Turning pain into power: How a Cree fashion designer is working to inspire Indigenous youth
CBC
When Stephanie Gamble watched her mother model the first dress she made, smiling wide and walking an imaginary runway, she knew that was what she wanted to keep doing in her life.
A Plains Cree single mother from Beardy’s & Okemasis Cree Nation near Duck Lake, Sask., Gamble has lived many lives.
Her Cree name is Piyesiwok-Kitow Piyesiw Iskew, which means Thundering Thunderbird Woman.
Growing up, she was surrounded by addiction and trauma, surviving time in foster care and her brother’s overdose death. She raised her siblings and became a mother, grandmother and mentor to many Indigenous youth, women and two-spirit people.
“I basically turned my pain into power,” Gamble said in an interview in Saskatoon while she was in the city to design outfits for a youth empowerment fashion show.
“I needed a way to heal — and fashion was my outlet,” she said.
Amidst the addiction, family instability and intergenerational trauma that surrounded her, she "had no one to turn to … but myself and prayer,” she said.

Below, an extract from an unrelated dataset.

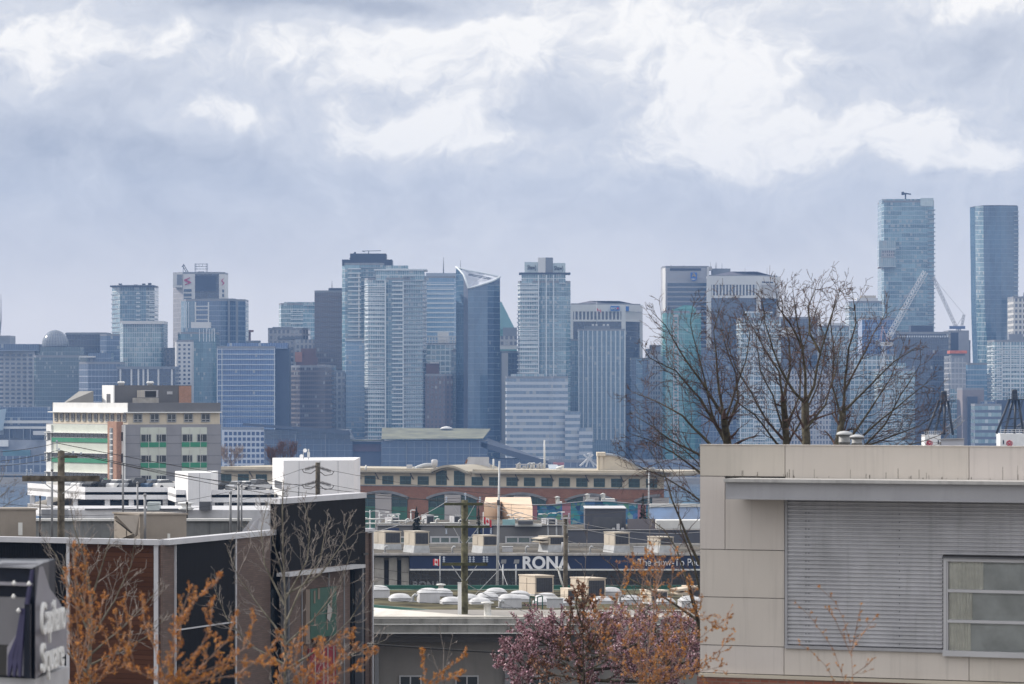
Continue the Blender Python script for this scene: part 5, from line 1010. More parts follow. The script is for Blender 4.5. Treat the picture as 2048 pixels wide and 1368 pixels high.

She said she wanted to find a way to get out of that life of struggle, to heal and create a new life full of positivity, possibilities and generational health and wealth.
“Really just get out of the victim mentality and have a victorious mentality,” she said.
Her move into the fashion world started with a gift: a sewing machine and a bucket of fabric. Watching her mom model her first creation was empowering, she said.
“This is what I need to do for women who went through so much in their life, to give them that empowerment and that transformation and that inspiration."
Her first fashion show was in Saskatoon, where she lived most of her life. But soon her designs began travelling far beyond Saskatchewan, all the way to New York, Italy and France.
She made the tough decision to move away from Saskatoon after her brother's death left her in deep grief. She was committed to giving her kids a good life, away from addiction and trauma, so she packed up her family and moved to Calgary.
Gamble brings Indigenous young people with her wherever she goes. Some have never left Saskatchewan or been on a plane before.